Sun Covered Town EP – 01 Winter Has Come by Golden Afternoon
Sun Covered Town EP – 02 Sun Covered Town by Golden Afternoon
At first glance, Elizabeth Messick looks sweet, fragile and unassuming. Her long dark hair hangs in delicate waves around her face, concealing only slightly her wide eyes and youthful, imp-like smile that could make even the meanest of curmudgeons want to pinch her cheeks. But then she starts to sing, and the strength and maturity in her soulful, jazz-style vocals will knock you to the ground. The twenty-one year old has been singing with Golden Afternoon for a grand total of 368 days (they celebrated their one year anniversary on December 3), and she and the band have already taken Orange County by storm. In the year they’ve been together, the band has released a 3-track EP on Bandcamp, played with a number of talented local acts, including Nicole Vaughn and Honeypie, and even picked up a residency at one of the OC’s coolest venues.
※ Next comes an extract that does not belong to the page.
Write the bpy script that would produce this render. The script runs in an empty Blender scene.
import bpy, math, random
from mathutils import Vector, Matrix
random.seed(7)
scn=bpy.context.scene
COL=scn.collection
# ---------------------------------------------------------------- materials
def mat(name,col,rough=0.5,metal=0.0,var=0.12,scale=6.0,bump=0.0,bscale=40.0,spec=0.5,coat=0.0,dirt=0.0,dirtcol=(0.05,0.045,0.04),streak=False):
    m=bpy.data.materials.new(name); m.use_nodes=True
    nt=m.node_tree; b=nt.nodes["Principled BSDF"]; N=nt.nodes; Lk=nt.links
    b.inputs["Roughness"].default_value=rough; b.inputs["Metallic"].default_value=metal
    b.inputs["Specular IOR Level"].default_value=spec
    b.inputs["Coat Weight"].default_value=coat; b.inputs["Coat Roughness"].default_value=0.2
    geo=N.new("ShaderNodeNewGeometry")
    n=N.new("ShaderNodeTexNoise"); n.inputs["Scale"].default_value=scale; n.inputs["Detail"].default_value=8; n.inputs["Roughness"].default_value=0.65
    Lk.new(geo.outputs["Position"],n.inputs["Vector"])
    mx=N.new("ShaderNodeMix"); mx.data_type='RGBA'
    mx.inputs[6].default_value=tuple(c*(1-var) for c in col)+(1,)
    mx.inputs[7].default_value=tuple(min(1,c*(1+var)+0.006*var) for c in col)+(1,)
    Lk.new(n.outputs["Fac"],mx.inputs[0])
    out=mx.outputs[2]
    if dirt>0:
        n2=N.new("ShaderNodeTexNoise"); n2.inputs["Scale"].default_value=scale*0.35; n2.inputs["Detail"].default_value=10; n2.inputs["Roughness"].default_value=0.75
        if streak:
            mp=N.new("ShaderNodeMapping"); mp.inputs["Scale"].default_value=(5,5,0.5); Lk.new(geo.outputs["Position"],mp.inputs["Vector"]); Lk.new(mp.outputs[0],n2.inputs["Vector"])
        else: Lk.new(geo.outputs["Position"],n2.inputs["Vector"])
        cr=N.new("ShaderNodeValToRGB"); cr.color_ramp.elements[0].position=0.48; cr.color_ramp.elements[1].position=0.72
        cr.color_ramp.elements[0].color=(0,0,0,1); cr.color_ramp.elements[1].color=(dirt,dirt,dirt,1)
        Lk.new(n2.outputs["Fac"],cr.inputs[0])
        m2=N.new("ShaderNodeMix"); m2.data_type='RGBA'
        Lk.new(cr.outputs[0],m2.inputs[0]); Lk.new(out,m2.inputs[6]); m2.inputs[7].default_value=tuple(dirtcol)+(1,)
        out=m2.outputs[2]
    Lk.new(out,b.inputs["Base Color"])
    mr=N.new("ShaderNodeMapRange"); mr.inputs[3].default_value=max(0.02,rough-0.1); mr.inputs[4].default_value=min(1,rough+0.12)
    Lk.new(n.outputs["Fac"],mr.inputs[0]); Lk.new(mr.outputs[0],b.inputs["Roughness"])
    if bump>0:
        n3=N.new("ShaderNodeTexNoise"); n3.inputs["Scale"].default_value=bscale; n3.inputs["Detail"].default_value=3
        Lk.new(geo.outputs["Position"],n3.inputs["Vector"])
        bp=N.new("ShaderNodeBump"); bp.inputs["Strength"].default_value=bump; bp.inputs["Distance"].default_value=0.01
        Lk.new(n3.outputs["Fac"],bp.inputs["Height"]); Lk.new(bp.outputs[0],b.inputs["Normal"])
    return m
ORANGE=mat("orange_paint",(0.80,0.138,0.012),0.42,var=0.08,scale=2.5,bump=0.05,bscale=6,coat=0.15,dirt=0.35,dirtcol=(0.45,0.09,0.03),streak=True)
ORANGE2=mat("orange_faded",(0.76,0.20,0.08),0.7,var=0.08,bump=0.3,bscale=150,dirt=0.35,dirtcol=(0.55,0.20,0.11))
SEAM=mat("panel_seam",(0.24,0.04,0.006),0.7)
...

“It happened really fast,” Messick said of the band’s inception. She had previously played with indie band Matt Kollar and the Angry Mob – whose album, I might add, was the subject of my very first piece with OCMM – and was eager to keep perusing music when the band parted ways. Add band mates Scott Zschomler (Guitar/Piano/Vocals), Adam Churilla (Guitar/Mandolin/Vocals), Daniel Stonebraker (Bass Guitar/Ukulele Bass), and Ashay Shah (Drums), top it all off with an Alice In Wonderland-inspired name, and presto! Golden Afternoon was born, peddling their entrancing ukulele folk rock to the masses.
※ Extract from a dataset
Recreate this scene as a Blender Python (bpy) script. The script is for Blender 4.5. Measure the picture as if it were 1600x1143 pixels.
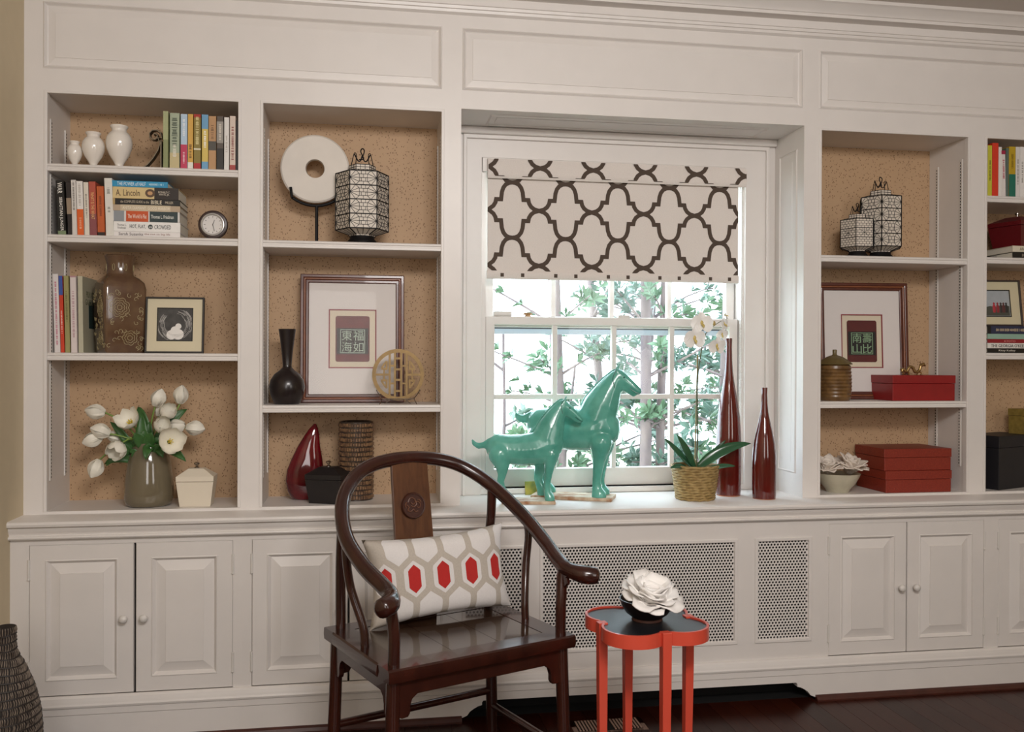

Elizabeth is the group’s chief songwriter. She told me, “Melodies just come to me…usually in the car… [Or] I just pick up an instrument and play random cords.” Andrew Bird inspires her, along with Leonard Cohen (“Even though I sound nothing like him,” she adds), Vashti Bunyan and Ella Fitzgerald. Clearly, these introspective, poignant artists have influenced her writing.
“I’m definitely a storyteller,” she says before pointing me to “Sun Covered Town:” a song about a family living in the 1930s Dust Bowl. Music is “literally the only thing [she’s] passionate about,” and music is “the best way [she] can deal with [life] and share it with the world.”
Of course, Messick is nothing if not a team player. Throughout our conversation, her admiration and respect for her fellow musicians is undeniably clear.
“What makes Golden Afternoon ‘Golden Afternoon’ is when I give [the song] to the guys,” she says of their unique sound. She considers them the roots and foundation of the band. This statement is not just metaphoric. “I like to wear flowers in my hair onstage, and the boys usually wear dark colors” – literally recreating the talking flower scene in Through the Looking-Glass, and What Alice Found There, though she quickly adds with a laugh, “I don’t think it comes across.”
When I ask Elizabeth if she’s experienced any struggles being the only girl in the band, she excitedly responds, “Oh, I can’t tell you how many essays I’ve written about that in school!” Female-fronted bands are constantly facing criticism of being called gimmicky or insincere, but Messick had some words of wisdom to counteract the skeptics:
“It’s really difficult, but you just have to see it as a personal thing… when I’m on stage, I’m completely vulnerable… [and] if you think I’m gimmicky, you think I’m gimmicky, and if you think I look like Zooey Deschanel, then you think I look like Zooey Deschanel.” The confidence with which she approaches her music shines through in her performances and rightly so. She is a truly organic and mesmerizing vocalist, as far from gimmicky as can be though I can’t say I don’t see the resemblance to Deschanel.
Golden Afternoon looks forward to recording new material and bringing the music to the next level with complex songs, complete with more instruments and harmonies. For now, the band will be spending December at La Cave, where they have a residency every Tuesday night (tonight is night one – hint, hint).